There's no subtlety or strategy to the way they're used though. You could choose to engage in combat personally in the originals, but it was often just that: a choice. That's no longer the case. You are now the primary deliverer of damage to enemies, with minions as a sort of bonus power-up that can distract and delay your foes. Even then, combat feels insubstantial and weightless, with attacks that whiff through enemies and ragdoll animations that lack gravity.

The result is a fumble, as you flick between shoulder and face button combinations to summon minions, while also trying to engage in floaty combat yourself using the same buttons. It never feels natural, your attention is divided in a clumsy way, and combat becomes a bland porride of the same spammed attacks and hurling every new minion into battle.

With four players, the game becomes a muddled soup of incomprehensible action, primitive camera angles and juddering frame rates.

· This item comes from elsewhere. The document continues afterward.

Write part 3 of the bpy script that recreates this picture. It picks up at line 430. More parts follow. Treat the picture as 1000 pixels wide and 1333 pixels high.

All of this would be discouraging enough, but a constant procession of bugs, glitches and obviously cut corners that put the lacklustre design into perspective.

The minion pathfinding AI, for instance, is completely broken. In many areas, and for no apparent reason, summoned minions will all simply rush to the same spot and start swiping at thin air. Often, they'll vanish completely, perish off-screen when no enemies are around or else run straight into a hazard and die. Checkpoints will slam closed metal gates, separating you from some or all of your minions.

Given that the minions become a fairly scarce and vital support resource in later stages, as enemies become tiresome damage sponges, every time the game's clanking code deprives you of one for no good reason feels like a slap in the face.

And still the bugs continue. The in-game cutscenes reveal some of the worst animation I've seen since the mid-90s. Thick box-like arms flail like a spasmodic Kermit, clipping through bodies. Legs flicker and pinwheel, making no contact with the ground.

Larger enemies with lengthy health bars will take literally no damage for minutes at a time, before suddenly and inexplicably falling down dead, still with full health, as if the game code dozed off, woke with a start and tried to catch up. On more than one occasion, scenes and levels simply didn't load in at all, leaving me with a black screen and the sound of my death as the game continued without visuals.

There are four currencies to gather in order to unlock upgrades and new weapons. By carefully rationing the loot you earn, the game keeps features artificially out of reach for too long.

Even features that do work as intended reveal a curious approach to design. Weapons and minion hats can be purchased in your hub area, but equipping them means pointlessly trudging across the map from the vendor to another character, rather than simply having an inventory screen accessible from the menu. There's no in-game map either, and while the path you follow is entirely linear the confusing layouts are still full of dead ends and seemingly identical areas that can leave you wondering where you've been and where to go next.

The one aspect of this sorry mess that deserves unqualified praise is the script from Rhianna Pratchett, who gave the original games their playfully malevolent tone. Her silly, sarcastic dialogue, delivered with sneering aplomb by returning voice actor Marc Silk, is the only thing that truly connects Fellowship of Evil to the previous games, and gives it anything vaguely like a pulse.

Other than that, I can't think of a single thing that this game does well, or even adequately. Make no mistake, Fellowship of Evil doesn't disappoint just because it deviates from the series' past. Even in its best moments, the game is still a shallow, stodgy and repetitive slog that exists entirely in the shadow of games like Diablo and Torchlight. At worst, it's full of bewildering design choices and outright broken bits that feel desperately unpolished and frequently unfinished. Fans hoping for a revival of a cult favourite will be crushed, of course, but sadly newcomers are unlikely to find anything to enjoy either.